> _Exercise task_: Only the lines from the start of the data through the line with "C = scene.collection" belong in the copy. Restate them word for word, minus the pictures.

> _Data section_:
-*-*-
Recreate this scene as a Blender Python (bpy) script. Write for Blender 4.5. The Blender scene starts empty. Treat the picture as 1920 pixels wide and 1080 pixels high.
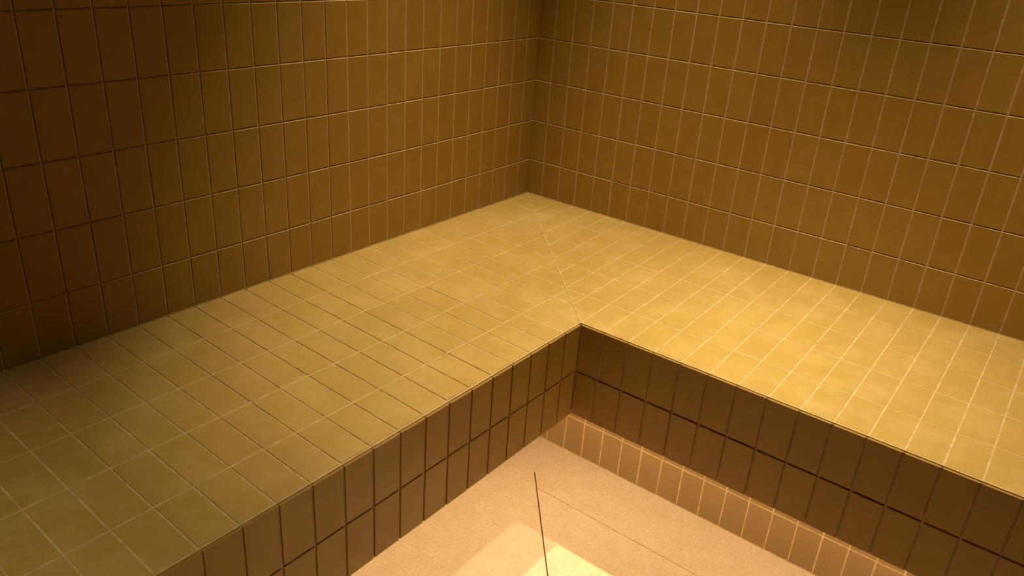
import bpy, bmesh, math, random
from mathutils import Vector, Euler
random.seed(7)
S = 0.05            # one tile pitch is 5 cm; layout below is written in tile pitches
FZ = -9.65          # floor level below the bench top, in pitches
RX, RY, CZ = 56.0, 46.0, 38.0   # room extent along the left wall, along the right wall, ceiling above bench top
scene = bpy.context.scene
C = scene.collection

def P(x, y, z):     # layout pitches -> metres, floor at z = 0
    return Vector((x*S, y*S, (z-FZ)*S))

# ------------------------------------------------------------------ camera
cam_data = bpy.data.cameras.new('camera')
cam = bpy.data.objects.new('camera', cam_data); C.objects.link(cam)
cam.location = P(31.8874, 22.7386, 12.5343)
cam.rotation_euler = Euler((1.1377490, -0.0662856, 2.2319233), 'XYZ')
cam_data.sensor_width = 36.0
cam_data.lens = 1474.7645/1920*36.0
cam_data.clip_start = 0.01
scene.camera = cam

# ------------------------------------------------------------------ world, exposure
w = bpy.data.worlds.new('world'); scene.world = w; w.use_nodes = True
w.node_tree.nodes['Background'].inputs[0].default_value = (0.9, 0.6, 0.3, 1)
w.node_tree.nodes['Background'].inputs[1].default_value = 0.02
vs = scene.view_settings
vs.view_transform = 'Standard'; vs.look = 'None'; vs.gamma = 1.0; vs.use_curve_mapping = False
vs.exposure = 0.0

# ------------------------------------------------------------------ ceiling spot light values
WARM = (1.0, 0.78, 0.47)
LAMPS = [   # x, y (pitches), watts, cone degrees, blend, aim offset x, y
    (9.27, 9.27, 168.0, 50, 1.0, -0.6, -1.0),
    (9.27, 22.6, 150.0, 58, 1.0, 0.0, 2.4),
    (28.5, 20.5, 56.0, 38, 1.0, -1.5, -8.5),  # added fill lamp, brightens the left wing's seat and front
]
LED_POWER = 30.5

# ------------------------------------------------------------------ materials
def new_mat(name):
    m = bpy.data.materials.new(name); m.use_nodes = True
    nt = m.node_tree; return m, nt, nt.nodes['Principled BSDF']
def noise(nt, scale, detail=3, rough=0.5, coord='Object', vec=None):
    n = nt.nodes.new('ShaderNodeTexNoise'); n.inputs['Scale'].default_value = scale
    n.inputs['Detail'].default_value = detail; n.inputs['Roughness'].default_value = rough
    tc = nt.nodes.new('ShaderNodeTexCoord'); nt.links.new(tc.outputs[coord], n.inputs['Vector'])
    return n
def ramp(nt, src, stops):
    r = nt.nodes.new('ShaderNodeValToRGB'); e = r.color_ramp.elements
    e[0].position, e[0].color = stops[0][0], (*stops[0][1], 1)
    e[1].position, e[1].color = stops[-1][0], (*stops[-1][1], 1)
    for p, c in stops[1:-1]:
        k = e.new(p); k.color = (*c, 1)
    nt.links.new(src, r.inputs[0]); return r
def mix(nt, fac, a, b, mode='MIX'):
    m = nt.nodes.new('ShaderNodeMix'); m.data_type = 'RGBA'; m.blend_type = mode
    if isinstance(fac, float): m.inputs[0].default_value = fac
    else: nt.links.new(fac, m.inputs[0])
    for s, i in ((a, 6), (b, 7)):
        if isinstance(s, tuple): m.inputs[i].default_value = (*s, 1)
        else: nt.links.new(s, m.inputs[i])
    return m.outputs[2]
def bump(nt, src, strength, dist, bs):
    b = nt.nodes.new('ShaderNodeBump'); b.inputs['Strength'].default_value = strength
    b.inputs['Distance'].default_value = dist
    nt.links.new(src, b.inputs['Height']); nt.links.new(b.outputs[0], bs.inputs['Normal'])

def tile_material(name, wear, tint=0.0, tint_col=(0.68, 0.495, 0.165)):
    m, nt, bs = new_mat(name)
    geo = nt.nodes.new('ShaderNodeNewGeometry')
    tone = ramp(nt, geo.outputs['Random Per Island'],
                [(0.0, (0.325, 0.192, 0.034)), (0.5, (0.335, 0.202, 0.037)), (1.0, (0.330, 0.206, 0.034))])
    n1 = noise(nt, 22, 4, 0.6)
    cloud = ramp(nt, n1.outputs[0], [(0.3, (0.93, 0.93, 0.93)), (0.7, (1.06, 1.06, 1.06))])
    col = mix(nt, 1.0, tone.outputs[0], cloud.outputs[0], 'MULTIPLY')
    if wear > 0:            # chalky residue left on the seat by water
        n2 = noise(nt, 13, 7, 0.7)
        f = ramp(nt, n2.outputs[0], [(0.46, (0, 0, 0)), (0.66, (wear, wear, wear))])
        col = mix(nt, f.outputs[0], col, (0.56, 0.40, 0.17))
        n3 = noise(nt, 160, 2, 0.5)
        g = ramp(nt, n3.outputs[0], [(0.72, (0, 0, 0)), (0.80, (0.25, 0.25, 0.25))])
        col = mix(nt, g.outputs[0], col, (0.55, 0.38, 0.2))
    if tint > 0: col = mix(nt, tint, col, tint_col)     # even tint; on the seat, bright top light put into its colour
    nt.links.new(col, bs.inputs['Base Color'])
    n4 = noise(nt, 14, 3)
    r = ramp(nt, n4.outputs[0], [(0.3, (0.42, 0.42, 0.42)), (0.7, (0.54, 0.54, 0.54))])
    nt.links.new(r.outputs[0], bs.inputs['Roughness'])
    bs.inputs['IOR'].default_value = 1.45
    n5 = noise(nt, 60, 3, 0.6)
    bump(nt, n5.outputs[0], 0.25, 0.0006, bs)
    return m
M_TILE = tile_material('olive_glazed_tile', 0.0)
M_SEAT = tile_material('olive_glazed_seat_tile', 0.55, 0.45)  # same tile as the walls, its tint stands in for stronger light

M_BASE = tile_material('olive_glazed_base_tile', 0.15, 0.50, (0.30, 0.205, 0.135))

m, nt, bs = new_mat('pale_seat_grout'); M_SGROUT = m  # grout paled to go with the light put into the seat tiles
n = noise(nt, 60, 4, 0.7)
r = ramp(nt, n.outputs[0], [(0.3, (0.48, 0.345, 0.15)), (0.7, (0.74, 0.57, 0.29))])
nt.links.new(r.outputs[0], bs.inputs['Base Color']); bs.inputs['Roughness'].default_value = 0.85
n = noise(nt, 500, 3, 0.6); bump(nt, n.outputs[0], 0.5, 0.0006, bs)

m, nt, bs = new_mat('beige_grout'); M_GROUT = m
n = noise(nt, 90, 4, 0.7)
r = ramp(nt, n.outputs[0], [(0.3, (0.40, 0.26, 0.135)), (0.7, (0.60, 0.42, 0.235))])
nt.links.new(r.outputs[0], bs.inputs['Base Color']); bs.inputs['Roughness'].default_value = 0.85
n = noise(nt, 500, 3, 0.6); bump(nt, n.outputs[0], 0.5, 0.0006, bs)

m, nt, bs = new_mat('beige_speckled_stone'); M_STONE = m
n1 = noise(nt, 170, 4, 0.75); n2 = noise(nt, 26, 5, 0.65)
a = ramp(nt, n1.outputs[0], [(0.25, (0.36, 0.25, 0.145)), (0.42, (0.60, 0.47, 0.325)), (0.60, (0.66, 0.53, 0.38)), (0.78, (0.80, 0.66, 0.47))])
b = ramp(nt, n2.outputs[0], [(0.3, (0.92, 0.91, 0.90)), (0.7, (1.05, 1.05, 1.05))])
nt.links.new(mix(nt, 1.0, a.outputs[0], b.outputs[0], 'MULTIPLY'), bs.inputs['Base Color'])
bs.inputs['Roughness'].default_value = 0.6
bump(nt, n1.outputs[0], 0.15, 0.0004, bs)

m, nt, bs = new_mat('dark_joint'); M_JOINT = m
n = noise(nt, 40, 3)
r = ramp(nt, n.outputs[0], [(0.35, (0.08, 0.035, 0.01)), (0.7, (0.16, 0.08, 0.03))])
nt.links.new(r.outputs[0], bs.inputs['Base Color']); bs.inputs['Roughness'].default_value = 0.9

m, nt, bs = new_mat('warm_plaster'); M_PLASTER = m
n = noise(nt, 30, 4)
r = ramp(nt, n.outputs[0], [(0.3, (0.10, 0.065, 0.03)), (0.7, (0.12, 0.08, 0.035))])
nt.links.new(r.outputs[0], bs.inputs['Base Color']); bs.inputs['Roughness'].default_value = 0.9

m, nt, bs = new_mat('brushed_brass'); M_BRASS = m
n = noise(nt, 80, 2)
r = ramp(nt, n.outputs[0], [(0.3, (0.45, 0.30, 0.12)), (0.7, (0.55, 0.38, 0.17))])
nt.links.new(r.outputs[0], bs.inputs['Base Color']); bs.inputs['Metallic'].default_value = 1; bs.inputs['Roughness'].default_value = 0.4

def glow_mat(name, col, strength):
    m, nt, bs = new_mat(name)
    bs.inputs['Base Color'].default_value = (0.8, 0.7, 0.5, 1)
    bs.inputs['Emission Color'].default_value = (*col, 1); bs.inputs['Emission Strength'].default_value = strength
    return m
M_LED = glow_mat('warm_led_diffuser', (1.0, 0.76, 0.43), LED_POWER)
M_LENS = glow_mat('downlight_lens', WARM, 12.0)

# ------------------------------------------------------------------ polygon tools (2D)
def area(p): return 0.5*sum(p[i][0]*p[(i+1)%len(p)][1]-p[(i+1)%len(p)][0]*p[i][1] for i in range(len(p)))
def clip(poly, a, b, c):            # keep a*x + b*y <= c
    out = []
    for i in range(len(poly)):
        p, q = poly[i], poly[(i+1) % len(poly)]
        dp, dq = a*p[0]+b*p[1]-c, a*q[0]+b*q[1]-c
        if dp <= 0: out.append(p)
        if (dp < 0 < dq) or (dq < 0 < dp):
            t = dp/(dp-dq); out.append((p[0]+t*(q[0]-p[0]), p[1]+t*(q[1]-p[1])))
    return out
def cleaned(poly, eps=0.004):
    out = []
    for p in poly:
        if not out or math.hypot(p[0]-out[-1][0], p[1]-out[-1][1]) > eps: out.append(p)
    if len(out) > 2 and math.hypot(out[0][0]-out[-1][0], out[0][1]-out[-1][1]) <= eps: out.pop()
    return out
def inset(poly, d):                 # poly counter-clockwise, convex
    out = poly
    for i in range(len(poly)):
        p, q = poly[i], poly[(i+1) % len(poly)]
        ex, ey = q[0]-p[0], q[1]-p[1]; L = math.hypot(ex, ey)
        if L < 1e-6: continue
        nx, ny = ey/L, -ex/L        # outward normal
        out = clip(out, nx, ny, nx*p[0]+ny*p[1]-d)
        if len(out) < 3: return []
    return out

def add_tile(bm, poly, to3d, h=0.03, grout=0.05, bev=0.012, mat=0, jit=0.0, lip=0.0, depth=0.0):
    """one bevelled tile: poly in the surface's 2D frame; to3d(u, v, n) maps to metres"""
    if area(poly) < 0: poly = poly[::-1]
    poly = cleaned(poly)
    if len(poly) < 3 or area(poly) < 0.01: return
    if jit: poly = [(x+random.uniform(-jit, jit), y+random.uniform(-jit, jit)) for x, y in poly]
    outer = cleaned(inset(poly, grout/2), 0.002)
    if len(outer) < 3 or area(outer) < 0.006: return
    cx = sum(p[0] for p in outer)/len(outer); cy = sum(p[1] for p in outer)/len(outer)
    tx, ty, tz = (random.uniform(-lip, lip) for _ in range(3))
    H = lambda p, n: h + n + tz + tx*(p[0]-cx) + ty*(p[1]-cy)
    def shrink(d):
        out = []
        n = len(outer)
        for i in range(n):          # offset each corner along its bisector
            a, b, c = outer[i-1], outer[i], outer[(i+1) % n]
            e1 = (b[0]-a[0], b[1]-a[1]); e2 = (c[0]-b[0], c[1]-b[1])
            l1 = math.hypot(*e1); l2 = math.hypot(*e2)
            n1 = (-e1[1]/l1, e1[0]/l1); n2 = (-e2[1]/l2, e2[0]/l2)
            bx, by = n1[0]+n2[0], n1[1]+n2[1]; s = max(0.35, (bx*bx+by*by)/2)
            out.append((b[0]+bx*d/s, b[1]+by*d/s))
        return out
    rings = [[(p[0], p[1], -depth) for p in outer],
             [(p[0], p[1], H(p, -bev)) for p in outer],
             [(p[0], p[1], H(p, -bev*0.3)) for p in shrink(bev*0.3)],
             [(p[0], p[1], H(p, 0)) for p in shrink(bev)]]
    vr = [[bm.verts.new(to3d(*q)) for q in r] for r in rings]
    k = len(outer)
    for a, b in zip(vr, vr[1:]):
        for i in range(k):
            f = bm.faces.new((a[i], a[(i+1) % k], b[(i+1) % k], b[i])); f.material_index = mat
    f = bm.faces.new(vr[-1]); f.material_index = mat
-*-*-
> _Exercise answer_:
Recreate this scene as a Blender Python (bpy) script. Write for Blender 4.5. The Blender scene starts empty. Treat the picture as 1920 pixels wide and 1080 pixels high.
import bpy, bmesh, math, random
from mathutils import Vector, Euler
random.seed(7)
S = 0.05            # one tile pitch is 5 cm; layout below is written in tile pitches
FZ = -9.65          # floor level below the bench top, in pitches
RX, RY, CZ = 56.0, 46.0, 38.0   # room extent along the left wall, along the right wall, ceiling above bench top
scene = bpy.context.scene
C = scene.collection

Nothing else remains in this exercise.